What you have to do: Output the material below in full, exactly as it is.

-- Start Data shown --

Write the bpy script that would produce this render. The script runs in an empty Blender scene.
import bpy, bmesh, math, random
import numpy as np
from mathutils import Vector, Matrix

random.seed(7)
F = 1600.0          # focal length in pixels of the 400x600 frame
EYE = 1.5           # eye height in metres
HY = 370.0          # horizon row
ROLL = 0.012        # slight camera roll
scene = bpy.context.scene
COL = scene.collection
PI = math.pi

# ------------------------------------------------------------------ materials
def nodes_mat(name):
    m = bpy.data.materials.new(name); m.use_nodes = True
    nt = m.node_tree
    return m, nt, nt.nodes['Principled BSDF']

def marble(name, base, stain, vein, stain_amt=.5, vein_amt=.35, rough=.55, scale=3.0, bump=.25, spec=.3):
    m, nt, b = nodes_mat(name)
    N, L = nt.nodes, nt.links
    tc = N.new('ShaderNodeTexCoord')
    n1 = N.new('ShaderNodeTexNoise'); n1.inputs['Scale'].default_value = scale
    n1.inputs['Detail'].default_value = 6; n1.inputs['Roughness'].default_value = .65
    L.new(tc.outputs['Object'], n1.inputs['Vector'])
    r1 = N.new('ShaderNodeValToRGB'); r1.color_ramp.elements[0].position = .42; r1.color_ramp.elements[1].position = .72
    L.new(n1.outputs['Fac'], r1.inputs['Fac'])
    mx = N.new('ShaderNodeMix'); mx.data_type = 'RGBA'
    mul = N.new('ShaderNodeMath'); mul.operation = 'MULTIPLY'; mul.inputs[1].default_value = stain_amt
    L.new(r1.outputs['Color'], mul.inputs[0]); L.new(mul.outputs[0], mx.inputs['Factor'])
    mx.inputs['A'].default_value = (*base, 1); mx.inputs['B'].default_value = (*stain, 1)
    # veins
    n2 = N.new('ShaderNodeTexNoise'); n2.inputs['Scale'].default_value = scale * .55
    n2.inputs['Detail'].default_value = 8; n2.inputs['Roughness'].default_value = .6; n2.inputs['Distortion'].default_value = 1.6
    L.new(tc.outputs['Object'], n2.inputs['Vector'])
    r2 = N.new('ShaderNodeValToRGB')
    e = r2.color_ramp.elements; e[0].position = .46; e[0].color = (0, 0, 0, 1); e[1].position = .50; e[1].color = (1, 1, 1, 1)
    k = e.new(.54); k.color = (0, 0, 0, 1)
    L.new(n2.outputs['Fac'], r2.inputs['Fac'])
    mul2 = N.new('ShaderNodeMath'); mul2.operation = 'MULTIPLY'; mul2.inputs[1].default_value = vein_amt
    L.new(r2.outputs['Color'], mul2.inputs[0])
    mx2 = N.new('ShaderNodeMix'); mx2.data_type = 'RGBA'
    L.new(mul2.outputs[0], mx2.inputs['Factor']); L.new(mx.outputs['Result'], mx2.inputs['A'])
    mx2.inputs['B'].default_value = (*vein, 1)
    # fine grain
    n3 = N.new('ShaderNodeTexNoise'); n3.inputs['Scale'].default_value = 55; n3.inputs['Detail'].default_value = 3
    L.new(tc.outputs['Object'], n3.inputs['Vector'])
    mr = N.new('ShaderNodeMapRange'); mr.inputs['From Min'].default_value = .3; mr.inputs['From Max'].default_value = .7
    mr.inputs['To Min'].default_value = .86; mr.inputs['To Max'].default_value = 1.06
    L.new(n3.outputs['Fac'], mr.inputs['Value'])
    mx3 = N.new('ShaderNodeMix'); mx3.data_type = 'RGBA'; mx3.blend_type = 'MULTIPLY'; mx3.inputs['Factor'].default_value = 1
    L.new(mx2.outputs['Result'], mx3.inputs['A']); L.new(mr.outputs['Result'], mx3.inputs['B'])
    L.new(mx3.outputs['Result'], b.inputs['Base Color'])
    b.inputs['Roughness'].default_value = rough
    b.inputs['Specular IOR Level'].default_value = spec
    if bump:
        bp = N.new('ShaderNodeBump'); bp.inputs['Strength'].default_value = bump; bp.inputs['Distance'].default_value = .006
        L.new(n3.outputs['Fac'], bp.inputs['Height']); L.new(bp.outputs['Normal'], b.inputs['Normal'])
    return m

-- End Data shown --

Response below:
Write the bpy script that would produce this render. The script runs in an empty Blender scene.
import bpy, bmesh, math, random
import numpy as np
from mathutils import Vector, Matrix

random.seed(7)
F = 1600.0          # focal length in pixels of the 400x600 frame
EYE = 1.5           # eye height in metres
HY = 370.0          # horizon row
ROLL = 0.012        # slight camera roll
scene = bpy.context.scene
COL = scene.collection
PI = math.pi

# ------------------------------------------------------------------ materials
def nodes_mat(name):
    m = bpy.data.materials.new(name); m.use_nodes = True
    nt = m.node_tree
    return m, nt, nt.nodes['Principled BSDF']

def marble(name, base, stain, vein, stain_amt=.5, vein_amt=.35, rough=.55, scale=3.0, bump=.25, spec=.3):
    m, nt, b = nodes_mat(name)
    N, L = nt.nodes, nt.links
    tc = N.new('ShaderNodeTexCoord')
    n1 = N.new('ShaderNodeTexNoise'); n1.inputs['Scale'].default_value = scale
    n1.inputs['Detail'].default_value = 6; n1.inputs['Roughness'].default_value = .65
    L.new(tc.outputs['Object'], n1.inputs['Vector'])
    r1 = N.new('ShaderNodeValToRGB'); r1.color_ramp.elements[0].position = .42; r1.color_ramp.elements[1].position = .72
    L.new(n1.outputs['Fac'], r1.inputs['Fac'])
    mx = N.new('ShaderNodeMix'); mx.data_type = 'RGBA'
    mul = N.new('ShaderNodeMath'); mul.operation = 'MULTIPLY'; mul.inputs[1].default_value = stain_amt
    L.new(r1.outputs['Color'], mul.inputs[0]); L.new(mul.outputs[0], mx.inputs['Factor'])
    mx.inputs['A'].default_value = (*base, 1); mx.inputs['B'].default_value = (*stain, 1)
    # veins
    n2 = N.new('ShaderNodeTexNoise'); n2.inputs['Scale'].default_value = scale * .55
    n2.inputs['Detail'].default_value = 8; n2.inputs['Roughness'].default_value = .6; n2.inputs['Distortion'].default_value = 1.6
    L.new(tc.outputs['Object'], n2.inputs['Vector'])
    r2 = N.new('ShaderNodeValToRGB')
    e = r2.color_ramp.elements; e[0].position = .46; e[0].color = (0, 0, 0, 1); e[1].position = .50; e[1].color = (1, 1, 1, 1)
    k = e.new(.54); k.color = (0, 0, 0, 1)
    L.new(n2.outputs['Fac'], r2.inputs['Fac'])
    mul2 = N.new('ShaderNodeMath'); mul2.operation = 'MULTIPLY'; mul2.inputs[1].default_value = vein_amt
    L.new(r2.outputs['Color'], mul2.inputs[0])
    mx2 = N.new('ShaderNodeMix'); mx2.data_type = 'RGBA'
    L.new(mul2.outputs[0], mx2.inputs['Factor']); L.new(mx.outputs['Result'], mx2.inputs['A'])
    mx2.inputs['B'].default_value = (*vein, 1)
    # fine grain
    n3 = N.new('ShaderNodeTexNoise'); n3.inputs['Scale'].default_value = 55; n3.inputs['Detail'].default_value = 3
    L.new(tc.outputs['Object'], n3.inputs['Vector'])
    mr = N.new('ShaderNodeMapRange'); mr.inputs['From Min'].default_value = .3; mr.inputs['From Max'].default_value = .7
    mr.inputs['To Min'].default_value = .86; mr.inputs['To Max'].default_value = 1.06
    L.new(n3.outputs['Fac'], mr.inputs['Value'])
    mx3 = N.new('ShaderNodeMix'); mx3.data_type = 'RGBA'; mx3.blend_type = 'MULTIPLY'; mx3.inputs['Factor'].default_value = 1
    L.new(mx2.outputs['Result'], mx3.inputs['A']); L.new(mr.outputs['Result'], mx3.inputs['B'])
    L.new(mx3.outputs['Result'], b.inputs['Base Color'])
    b.inputs['Roughness'].default_value = rough
    b.inputs['Specular IOR Level'].default_value = spec
    if bump:
        bp = N.new('ShaderNodeBump'); bp.inputs['Strength'].default_value = bump; bp.inputs['Distance'].default_value = .006
        L.new(n3.outputs['Fac'], bp.inputs['Height']); L.new(bp.outputs['Normal'], b.inputs['Normal'])
    return m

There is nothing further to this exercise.